Dopo l’esperienza della Consulta B. approdò, nel dicembre 1984, in Cassazione. Eletto al Consiglio superiore della magistratura nel marzo 1986, ritornò, al termine del quadriennio, alla Suprema Corte, di cui venne nominato presidente di sezione nel luglio 1997. Furono, quelli, gli anni della maturità, caratterizzati da un’ampia produzione scientifica e da un intenso impegno giudiziario anche nelle sezioni unite. Della sua stagione consiliare resta, insieme interventi di grande spessore (in particolare sui temi della formazione e della professionalità dei magistrati), la stesura della risoluzione 18 maggio 1988 sulle proposte di riforma urgenti del processo civile: risoluzione che fu alla base dell’intervento novellistico di cui alla legge n. 353 del 1990 e che è stata definita da Andrea Proto Pisani «uno dei momenti più alti di rappresentazione del processo civile di cognizione, delle sue idealità, della sua struttura e funzione».
All’attività di magistrato B. affiancò quella di docente di diritto processuale civile e di diritto fallimentare nell’Università di Pisa e di studioso del processo, sempre attento a coniugare rigore dommatico e perseguimento della effettività della tutela giurisdizionale.
Appena un mese dopo la nomina a presidente di sezione della Suprema Corte morì a Genova, il 3 agosto 1997.
OPERE
Della produzione saggistica di B. è impossibile, data l’ampiezza, dar conto in maniera completa.

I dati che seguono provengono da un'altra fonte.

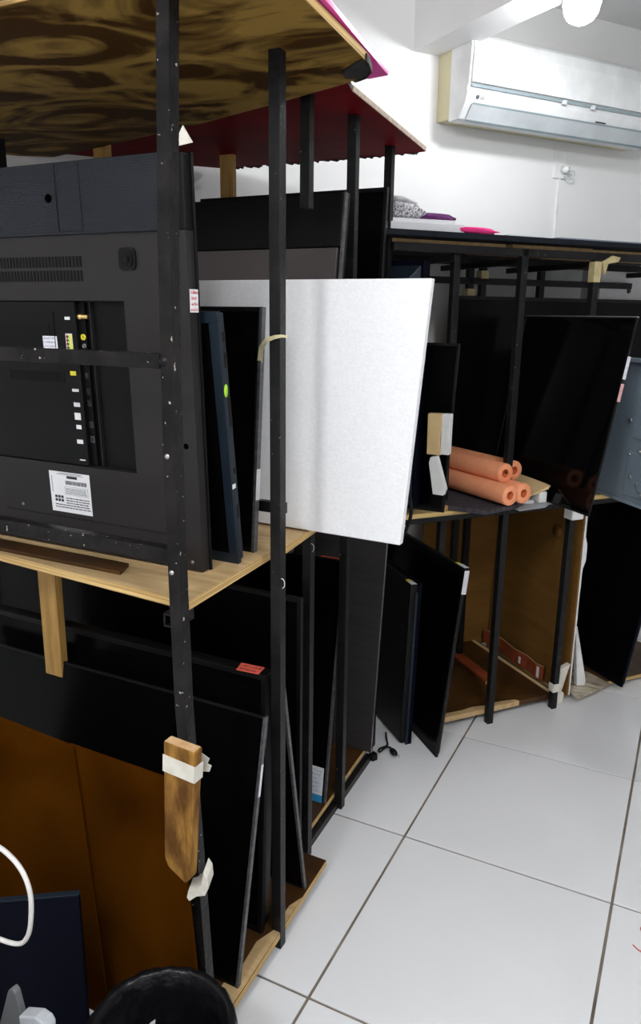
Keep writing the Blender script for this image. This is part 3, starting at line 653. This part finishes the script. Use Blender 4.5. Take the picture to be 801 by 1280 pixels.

Ci si limita, pertanto, a segnalare, tra gli scritti di carattere dottrinale, Esecuzione forzata degli obblighi di fare e di non fare (Iovene, Napoli, 1966) e, tra quelli di politica giudiziaria, l’ampia raccolta contenuta in L. Pepino [a cura di], L’eresia di Magistratura democratica. Viaggio negli scritti di Giuseppe Borrè, Angeli, Milano, 2001.